Hors de question de vous gâcher la surprise des différents mondes imaginés par l’équipe, mais chacun dispose de son univers, d’un esprit qui amusera les jeunes et jouera de la slap bass sur la corde de la nostalgie des vieux de la vieille. Techniquement, pas la peine de vous décrire la chose en long et en large : la galerie est pleine de photos, le trailer est déjà presque dispo (ndCaf : la version approuvée par Eidos se fait désirer en fait, désolé) et vous pouvez voir comme moi que c’est ultra soigné, varié et que ça bouge super bien. Tout ça pour un casse-briques. Impressionnant n’est-il pas ?
Une cartouche siouplé !
Mon côté inspecteur des travaux finis ne peut évidemment pas vous dire que ce titre sera parfait. Tout simplement parce que je n’en sais foutrement rien : je n’ai pas encore joué en tête à tête avec le bébé. Mais les chances de poutrage intégral de ce titre sont fantastiques. Mon petit doigt me susurre même que tout s’annonce très très bien pour Arkedo côté business.
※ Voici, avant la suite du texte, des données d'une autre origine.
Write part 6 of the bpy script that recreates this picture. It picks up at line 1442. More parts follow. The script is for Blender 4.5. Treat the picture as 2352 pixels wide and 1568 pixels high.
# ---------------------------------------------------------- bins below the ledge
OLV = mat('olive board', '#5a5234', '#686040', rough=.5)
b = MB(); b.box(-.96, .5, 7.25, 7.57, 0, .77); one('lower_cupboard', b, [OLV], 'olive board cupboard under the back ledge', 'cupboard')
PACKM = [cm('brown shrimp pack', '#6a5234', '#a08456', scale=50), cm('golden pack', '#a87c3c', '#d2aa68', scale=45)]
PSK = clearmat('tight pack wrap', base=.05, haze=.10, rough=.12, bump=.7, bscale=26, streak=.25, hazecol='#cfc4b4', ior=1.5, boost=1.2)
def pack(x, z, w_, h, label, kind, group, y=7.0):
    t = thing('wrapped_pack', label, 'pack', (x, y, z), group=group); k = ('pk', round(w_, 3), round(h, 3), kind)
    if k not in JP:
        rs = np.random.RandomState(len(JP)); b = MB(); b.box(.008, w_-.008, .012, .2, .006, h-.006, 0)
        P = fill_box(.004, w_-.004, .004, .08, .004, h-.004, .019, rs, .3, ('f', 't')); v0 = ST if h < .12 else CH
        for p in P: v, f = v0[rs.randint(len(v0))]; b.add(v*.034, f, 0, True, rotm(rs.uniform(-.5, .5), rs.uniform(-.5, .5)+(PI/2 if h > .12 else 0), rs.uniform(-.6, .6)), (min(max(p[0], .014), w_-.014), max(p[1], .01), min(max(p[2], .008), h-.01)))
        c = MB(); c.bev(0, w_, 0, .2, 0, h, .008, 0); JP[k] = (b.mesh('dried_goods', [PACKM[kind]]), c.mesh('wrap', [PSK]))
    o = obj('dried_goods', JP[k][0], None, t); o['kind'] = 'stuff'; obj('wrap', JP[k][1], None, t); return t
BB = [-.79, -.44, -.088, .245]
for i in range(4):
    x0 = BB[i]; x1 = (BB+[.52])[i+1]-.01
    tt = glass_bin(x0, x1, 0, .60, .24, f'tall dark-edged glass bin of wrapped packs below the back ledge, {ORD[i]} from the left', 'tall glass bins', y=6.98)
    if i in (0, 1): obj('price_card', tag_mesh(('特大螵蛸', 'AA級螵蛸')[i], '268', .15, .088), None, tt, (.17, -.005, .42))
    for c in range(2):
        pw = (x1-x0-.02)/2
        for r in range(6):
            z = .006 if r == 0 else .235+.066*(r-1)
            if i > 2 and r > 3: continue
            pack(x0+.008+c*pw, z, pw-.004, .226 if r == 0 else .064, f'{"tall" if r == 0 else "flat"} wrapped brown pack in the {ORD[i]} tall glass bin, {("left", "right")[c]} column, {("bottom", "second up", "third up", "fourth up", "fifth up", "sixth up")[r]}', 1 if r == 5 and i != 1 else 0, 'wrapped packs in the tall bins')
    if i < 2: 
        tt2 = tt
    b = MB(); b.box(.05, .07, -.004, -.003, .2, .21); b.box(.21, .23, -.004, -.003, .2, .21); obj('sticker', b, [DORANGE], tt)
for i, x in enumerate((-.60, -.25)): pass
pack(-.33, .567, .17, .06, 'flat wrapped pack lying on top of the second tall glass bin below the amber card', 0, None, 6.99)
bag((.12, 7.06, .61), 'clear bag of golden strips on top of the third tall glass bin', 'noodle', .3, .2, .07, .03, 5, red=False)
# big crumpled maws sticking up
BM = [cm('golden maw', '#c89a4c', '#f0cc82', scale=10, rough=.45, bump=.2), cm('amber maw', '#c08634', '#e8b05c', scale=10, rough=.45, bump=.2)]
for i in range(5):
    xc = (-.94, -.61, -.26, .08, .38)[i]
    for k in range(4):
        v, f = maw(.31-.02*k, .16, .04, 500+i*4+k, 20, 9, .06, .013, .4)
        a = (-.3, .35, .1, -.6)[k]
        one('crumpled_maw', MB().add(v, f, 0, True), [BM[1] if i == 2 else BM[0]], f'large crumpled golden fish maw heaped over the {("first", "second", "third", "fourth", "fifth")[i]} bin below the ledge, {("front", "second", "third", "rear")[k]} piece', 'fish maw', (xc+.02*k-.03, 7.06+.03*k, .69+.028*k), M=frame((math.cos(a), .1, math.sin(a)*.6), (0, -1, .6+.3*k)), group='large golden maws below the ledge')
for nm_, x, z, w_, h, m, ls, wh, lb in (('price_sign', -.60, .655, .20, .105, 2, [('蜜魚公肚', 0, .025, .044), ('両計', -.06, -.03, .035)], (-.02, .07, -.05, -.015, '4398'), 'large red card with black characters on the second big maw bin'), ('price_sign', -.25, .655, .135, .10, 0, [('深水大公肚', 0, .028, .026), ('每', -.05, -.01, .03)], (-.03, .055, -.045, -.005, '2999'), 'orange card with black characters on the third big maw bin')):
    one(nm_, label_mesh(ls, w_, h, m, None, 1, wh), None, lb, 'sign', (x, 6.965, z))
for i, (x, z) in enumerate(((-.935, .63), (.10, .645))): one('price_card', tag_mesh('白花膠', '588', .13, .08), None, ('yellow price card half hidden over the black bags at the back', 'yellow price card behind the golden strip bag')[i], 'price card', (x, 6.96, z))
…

Mais au-delà de la qualité finale du produit et de son succès commercial, vous aurez compris dans ces (trop) nombreuses lignes que c’est l’aventure humaine et l’esprit du projet qui m’ont séduit. Camille se fera surement une joie de vous poster des news sur son bébé dans le thread que j’ouvre aujourd’hui avec cet article, et il sera encore mieux placé que moi pour vous parler des problèmes et des sacrifices qu’une petite équipe autofinancée telle que la sienne doit affronter. Mais il pourra aussi vous dire à quel point c’est une joie de bosser sur un projet dans lequel on croit, de s’y investir à fond, sans avoir à supporter les décisions imbéciles d’un management incompétent. Ce gameplay là, je le connais bien en revanche. Ça soulage tellement quand on appuie enfin sur OFF que ça vaut bien une prise de risque.